We landed in Phoenix on Monday morning, the arid landscape as foreign as if we had landed on Mars.

Never in my wildest dreams did I imagine I would have a child in a psychiatric inpatient treatment facility, but I did. When they invited us for Family Week, we packed our bags and went. It was the third day of Family Week, and we four families sat in a circle in that small room, peeling layer after layer of pain, supporting each other through the process.

As we stepped outside for some fresh air and solace, we caught sight of the setting sun in the Arizona desert. It seemed that a sun with a neon pink glow like this one must surely be hydrated by the thousands of tears that irrigate the Arizona sand. What else but the desert could be vast enough to hold that much pain? How many tears are absorbed every day by that silent sand?

Each day we processed another piece of the pain that is unique to families dealing with mental illness, until our insides mirrored the ache of the barren land outside; we felt its dryness in our throats, the unsaid words caught inside.

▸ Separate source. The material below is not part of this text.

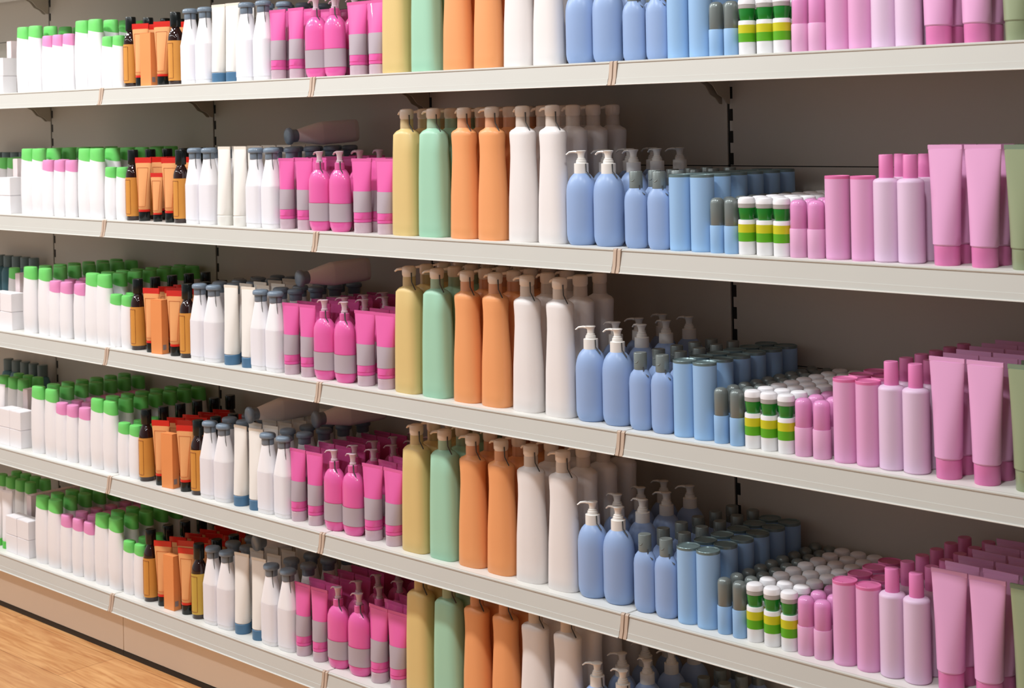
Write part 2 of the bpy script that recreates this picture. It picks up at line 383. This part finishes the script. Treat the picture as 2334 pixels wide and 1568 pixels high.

Marla, the group facilitator, went around the circle asking each couple how they might connect and heal after the day’s draining experience. Mark’s wife suggested that they take a drive through the desert, and suddenly we all felt the air suck out of the room as he answered in a hollow, distant voice, “Oh no…the desert depresses me…it’s so desolate…”

The room collectively caught its breath, and we held the silence reverently. No one expected it, least of all from stoic Mark, but once the words were out, we could not un-see the image.

The sadness and the endlessness became the sound and feel of galus. The aching longing of that desert, soaked with echoes of the pain within it, became the symbol of our national angst, mixed with the overarching pain of an entire world, estranged from its G-d. That desert is where my mind goes when I try to hold the vacuous, endless stretch of galus, peppered with glorious, deeply hued moments of beauty. It is what I see when I think about a deeply lost world trying to find its way and the beauty that comes from that struggle.

I think about the cactus plant, cousin to the national fruit of the “am k’shei oref,” and his upright back and stiff neck, which survives by retaining water in its thick skin.

I think about pain, about strength, about beauty, but mostly I think about longing, as vast as the open desert road.